Manisa Valisi Erdoğan Bektaş, Soma’da kurulması planlanan termik santral için kesilen zeytin ağaçları nedeniyle santral karşıtı eylem yapanların suni gündem oluşturduğunu belirtti. Vali Bektaş, kesilen zeytin ağaçları nedeniyle açılan davada Soma Cumhuriyet Savcılığının konunun suç oluşturmadığını ve kovuşturmaya yer olmadığını belirtmesine rağmen söz konusu eylemlerin ısrarla sürdürülmesinin yanlış olduğunu dile getirdi.

Manisa Valisi Erdoğan Bektaş, yaptığı yazılı açıklamada, “Bilindiği gibi Soma ilçemizde miktarı 1 milyar tona ulaşan bir kömür rezervimiz bulunmaktadır. Devletimiz bu kömürü çıkarıp kurulacak termik santrallerle enerjiye dönüştürmeyi temel politika olarak belirlemiştir. Bunun için de yapılan ihale sonucu termik santral kurmaya hak kazanan şirket lehine Bakanlar Kurulu acele kamulaştırma kararı alarak santralin bir an önce kurulmasını sağlamak istemiştir. Bakanlar Kurulu kararını ilgili mahkeme uygulamaya koymuş santralin kurulacağı araziyi şirkete termik santral kurmak üzere teslim etmiş, işin imar planı yapılarak inşaata başlanmıştır. Santral inşaatı hakkındaki Kanun için sahada bulunan bir kısım zeytin ağaçlarının kesilmesi gerekmiştir. Bunun üzerine bir kısım çevreci örgütler ve bazı politik şahsiyetlerce 1939 tarihli ve 3573 sayılı zeytincilik hakkındaki Kanunu gerekçe göstererek zeytin ağaçlarının kesilmesinin hukuki olmadığı gerekçesiyle kamuoyunda idarenin hukuka aykırı bir duruma göz yumduğu gibi bir algı oluşmasına sebep olacak eylem ve kampanyalar başlatılmış ve halen sürdürülmektedir” dedi.

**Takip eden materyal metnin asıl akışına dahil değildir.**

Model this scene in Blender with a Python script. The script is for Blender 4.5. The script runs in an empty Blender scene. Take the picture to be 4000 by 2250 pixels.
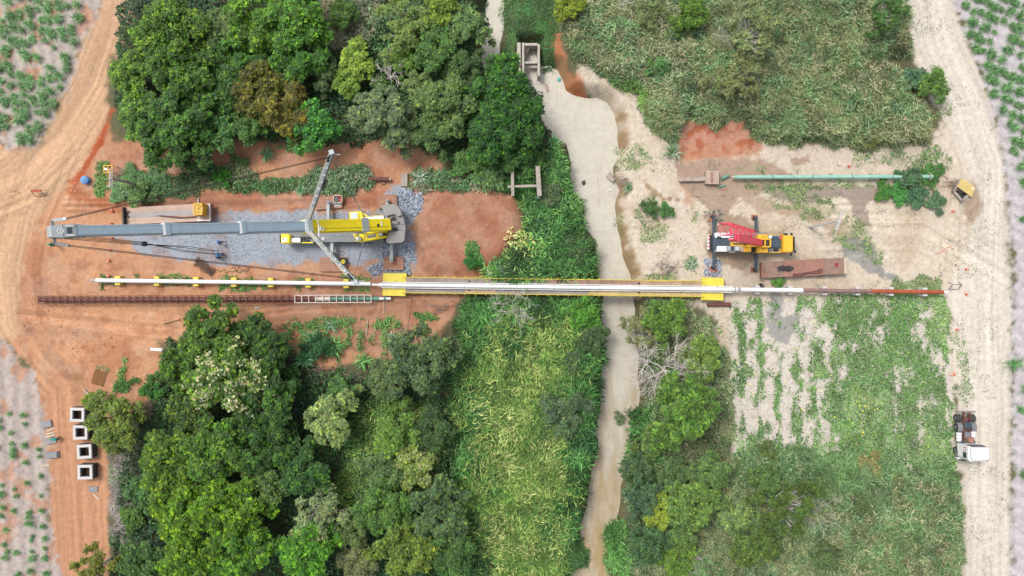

Konunun incelendiğinde 1939 yılının şartlarıyla hazırlanan 3573 sayılı kanunla zeytin alanlarının daraltılmasının, ağaçların kesilmesinin önüne geçilmeye çalışıldığı, aksine davrandığı tespit edilenlere idari para ceza uygulaması öngörüldüğü anlaşıldığını aktaran Vali Bektaş, “Baştan bu tarafa ağaçların kesildiği yönünde idareye vaki şikayetler üzerine olaya müdahale edilmiş, para cezası uygulanmış ve konu her defasında suç olabilir düşüncesiyle mahkemeye intikal ettirilmiştir. İlgili Cumhuriyet Savcılığı verdiği kararıyla konunun suç oluşturmadığını, kovuşturmaya yer olmadığını açıkça belirtmiştir. Bütün bunlara ve konunun hukuki boyutunun defalarca ilgililere anlatılmasına rağmen söz konusu kampanya ve eylemler ısrarla sürdürülmeye çalışılmaktadır. Bu konuda kamuoyunun dikkatli olması, suni algı oluşturma çabalarına prim vermemesi sürdürülen kamu hizmetinin sağlığı açısından önemlidir” ifadelerini kullandı.

Vali Bektaş açıklamasını şöyle tamamladı:

“Aktüaliteye baktığımızda, devletlerin enerji kaygısıyla savaşlara girdiği, toplumların iç kargaşalara düştüğü, çeşitli ırk, mezhep, din maskeli çatışmaların gündemde olduğu onlarca, binlerce insanın, gencin, yaşlının, çocuğun hatta bebeklerin ölümüne sebep olan, milyonlarcasının ülkesini terkine yol açan enerji temin çabasında ülkemizin kendi sahip olduğu kömür gibi bir milli kaynaktan enerji temin çabasına, bu iş için gerekiyorsa bir kısım zeytin ağacının feda edilmesinin kaçınılmaz oluşuna dikkat edilmelidir. Esasen 3573 sayılı kanunun çıktığı zamandaki zeytin varlığımızla bugünkü zeytin varlığımız kıyaslandığında, söz konusu ağaçların feda edilmesinin komşularımızın, Suriye’de, Irak’ta, Ukrayna’da feda ettiklerine kıyasla son derece makul karşılanması gereken bir durumdur. Gerçeklerden koparak bir yere varamayız. Ülkemizin, milletimizin geleceğini düşünmek zorundayız. Devletimizin, hükümetimizin, Bakanlar Kurulu’nun yaptığı da bundan başka bir şey değildir. Hiçbir şey insanımızın hayatından, milletimizin geleceğinden daha değerli değildir. Bütün çabamız hukuk içinde kalarak bunu temine çalışmaktan ibarettir.”